Stored data
## BEGIN

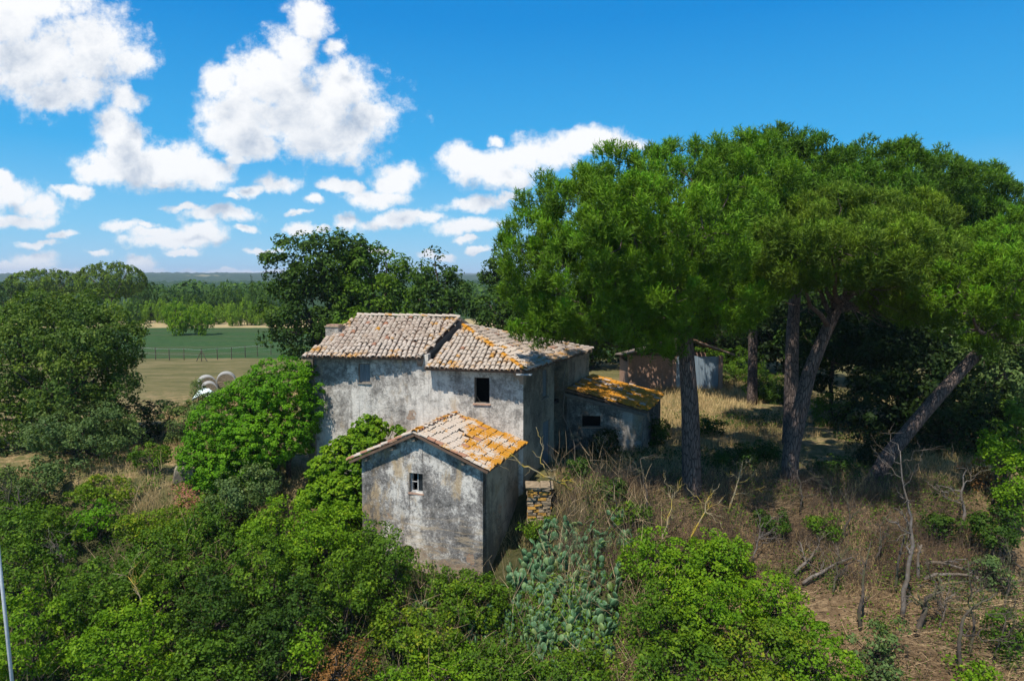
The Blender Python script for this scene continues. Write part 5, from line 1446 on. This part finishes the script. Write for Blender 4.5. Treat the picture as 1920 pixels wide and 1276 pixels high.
# ------------------------------------------------------------------ dead trees and bare branches
def bare(name, label, cat, pts, r0, r1, seed, mt='dead', nb=6, bl=1.0, depth=2, group=None, fine=5):
    rng = np.random.RandomState(seed); base = np.array(pts[0], float)
    root = empty(name, base, label, cat, group)
    q = [np.array(p_, float) - base for p_ in pts]
    fin = []
    for i in range(len(q) - 1):
        for k in range(3): fin.append(q[i] + (q[i + 1] - q[i]) * k / 3 + (rng.normal(size=3) * .03 if (i or k) else 0))
    fin.append(q[-1]); N = len(fin)
    rad = [r0 + (r1 - r0) * i / (N - 1) for i in range(N)]
    fin[0] = fin[0] + np.array((0, 0, -.15))
    mb = MB(); mb.tube(fin, rad, 8); mb.build('trunk', M[mt], root, smooth=True)
    ov = unit(fin[-1] - fin[0])
    def grow(mb, a, d, ln, r_, dep):
        e_ = a + d * ln
        pts_ = limb(mb, a, e_, r_, r_ * .3, rng, .16, 5, 5)
        if dep > 0:
            for j in range(fine if dep == 1 else 3):
                k = rng.randint(1, len(pts_)); dd_ = unit(d + rng.normal(size=3) * .55 + np.array((0, 0, .15)))
                grow(mb, pts_[k], dd_, ln * rng.uniform(.3, .6), r_ * .5, dep - 1)
    for j in range(nb):
        k = int(N * rng.uniform(.3, .98)); k = min(k, N - 1)
        d = unit(ov * .8 + rng.normal(size=3) * np.array((.8, .6, .5)))
        mb = MB(); grow(mb, fin[k], d, bl * rng.uniform(.5, 1.1), max(rad[k] * .6, .012), depth - 1); mb.build('branch', M[mt], root, smooth=True)
    return root
def G_(u, v, h=0.0): p = hit(u, v, h); return p
def line(pts_px, D0, dD=0.0):
    return [at(u, v, D0 + dD * i) for i, (u, v) in enumerate(pts_px)]
g0 = G_(1690, 1160)
bare('dead_tree', 'tallest bare grey dead tree standing in the brushwood', 'dead tree', [g0] + line([(1700, 1080), (1710, 1020), (1708, 970), (1695, 920), (1688, 845)], g0[1] + .05), .09, .015, 701, nb=9, bl=1.2)
g0 = G_(1722, 1090)
bare('dead_tree', 'short broken dead stem next to the tallest dead tree', 'dead tree', [g0] + line([(1720, 1050), (1728, 1020)], g0[1]), .07, .03, 702, nb=3, bl=.4, depth=1)
g0 = G_(1680, 1110)
bare('dead_tree', 'thin dark dead stem behind the tallest dead tree', 'dead tree', [g0] + line([(1682, 1060), (1698, 1000), (1700, 960)], g0[1]), .06, .015, 703, mt='deaddark', nb=3, bl=.6)
g0 = G_(1612, 1180)
bare('dead_tree', 'dark leaning dead sapling above the sparse grey-green shrub', 'dead tree', [g0] + line([(1614, 1130), (1620, 1080), (1633, 1015)], g0[1]), .08, .015, 704, mt='deaddark', nb=5, bl=.5)
g0 = G_(1800, 1262)
bare('dead_tree', 'bare dark sapling spreading wide near the lower corner', 'dead tree', [g0] + line([(1798, 1200), (1806, 1160), (1830, 1135), (1870, 1110)], g0[1]), .075, .02, 705, mt='deaddark', nb=9, bl=1.3)
g0 = G_(1822, 1230)
bare('dead_tree', 'second thin bare sapling beside the spreading one', 'dead tree', [g0] + line([(1824, 1170), (1822, 1110), (1815, 1050)], g0[1]), .05, .012, 706, mt='deaddark', nb=7, bl=.8)
g0 = G_(1715, 1190)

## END

Write out the whole listing exactly, and drop the pictures.

Final result
The Blender Python script for this scene continues. Write part 5, from line 1446 on. This part finishes the script. Write for Blender 4.5. Treat the picture as 1920 pixels wide and 1276 pixels high.
# ------------------------------------------------------------------ dead trees and bare branches
def bare(name, label, cat, pts, r0, r1, seed, mt='dead', nb=6, bl=1.0, depth=2, group=None, fine=5):
    rng = np.random.RandomState(seed); base = np.array(pts[0], float)
    root = empty(name, base, label, cat, group)
    q = [np.array(p_, float) - base for p_ in pts]
    fin = []
    for i in range(len(q) - 1):
        for k in range(3): fin.append(q[i] + (q[i + 1] - q[i]) * k / 3 + (rng.normal(size=3) * .03 if (i or k) else 0))
    fin.append(q[-1]); N = len(fin)
    rad = [r0 + (r1 - r0) * i / (N - 1) for i in range(N)]
    fin[0] = fin[0] + np.array((0, 0, -.15))
    mb = MB(); mb.tube(fin, rad, 8); mb.build('trunk', M[mt], root, smooth=True)
    ov = unit(fin[-1] - fin[0])
    def grow(mb, a, d, ln, r_, dep):
        e_ = a + d * ln
        pts_ = limb(mb, a, e_, r_, r_ * .3, rng, .16, 5, 5)
        if dep > 0:
            for j in range(fine if dep == 1 else 3):
                k = rng.randint(1, len(pts_)); dd_ = unit(d + rng.normal(size=3) * .55 + np.array((0, 0, .15)))
                grow(mb, pts_[k], dd_, ln * rng.uniform(.3, .6), r_ * .5, dep - 1)
    for j in range(nb):
        k = int(N * rng.uniform(.3, .98)); k = min(k, N - 1)
        d = unit(ov * .8 + rng.normal(size=3) * np.array((.8, .6, .5)))
        mb = MB(); grow(mb, fin[k], d, bl * rng.uniform(.5, 1.1), max(rad[k] * .6, .012), depth - 1); mb.build('branch', M[mt], root, smooth=True)
    return root
def G_(u, v, h=0.0): p = hit(u, v, h); return p
def line(pts_px, D0, dD=0.0):
    return [at(u, v, D0 + dD * i) for i, (u, v) in enumerate(pts_px)]
g0 = G_(1690, 1160)
bare('dead_tree', 'tallest bare grey dead tree standing in the brushwood', 'dead tree', [g0] + line([(1700, 1080), (1710, 1020), (1708, 970), (1695, 920), (1688, 845)], g0[1] + .05), .09, .015, 701, nb=9, bl=1.2)
g0 = G_(1722, 1090)
bare('dead_tree', 'short broken dead stem next to the tallest dead tree', 'dead tree', [g0] + line([(1720, 1050), (1728, 1020)], g0[1]), .07, .03, 702, nb=3, bl=.4, depth=1)
g0 = G_(1680, 1110)
bare('dead_tree', 'thin dark dead stem behind the tallest dead tree', 'dead tree', [g0] + line([(1682, 1060), (1698, 1000), (1700, 960)], g0[1]), .06, .015, 703, mt='deaddark', nb=3, bl=.6)
g0 = G_(1612, 1180)
bare('dead_tree', 'dark leaning dead sapling above the sparse grey-green shrub', 'dead tree', [g0] + line([(1614, 1130), (1620, 1080), (1633, 1015)], g0[1]), .08, .015, 704, mt='deaddark', nb=5, bl=.5)
g0 = G_(1800, 1262)
bare('dead_tree', 'bare dark sapling spreading wide near the lower corner', 'dead tree', [g0] + line([(1798, 1200), (1806, 1160), (1830, 1135), (1870, 1110)], g0[1]), .075, .02, 705, mt='deaddark', nb=9, bl=1.3)
g0 = G_(1822, 1230)
bare('dead_tree', 'second thin bare sapling beside the spreading one', 'dead tree', [g0] + line([(1824, 1170), (1822, 1110), (1815, 1050)], g0[1]), .05, .012, 706, mt='deaddark', nb=7, bl=.8)
g0 = G_(1715, 1190)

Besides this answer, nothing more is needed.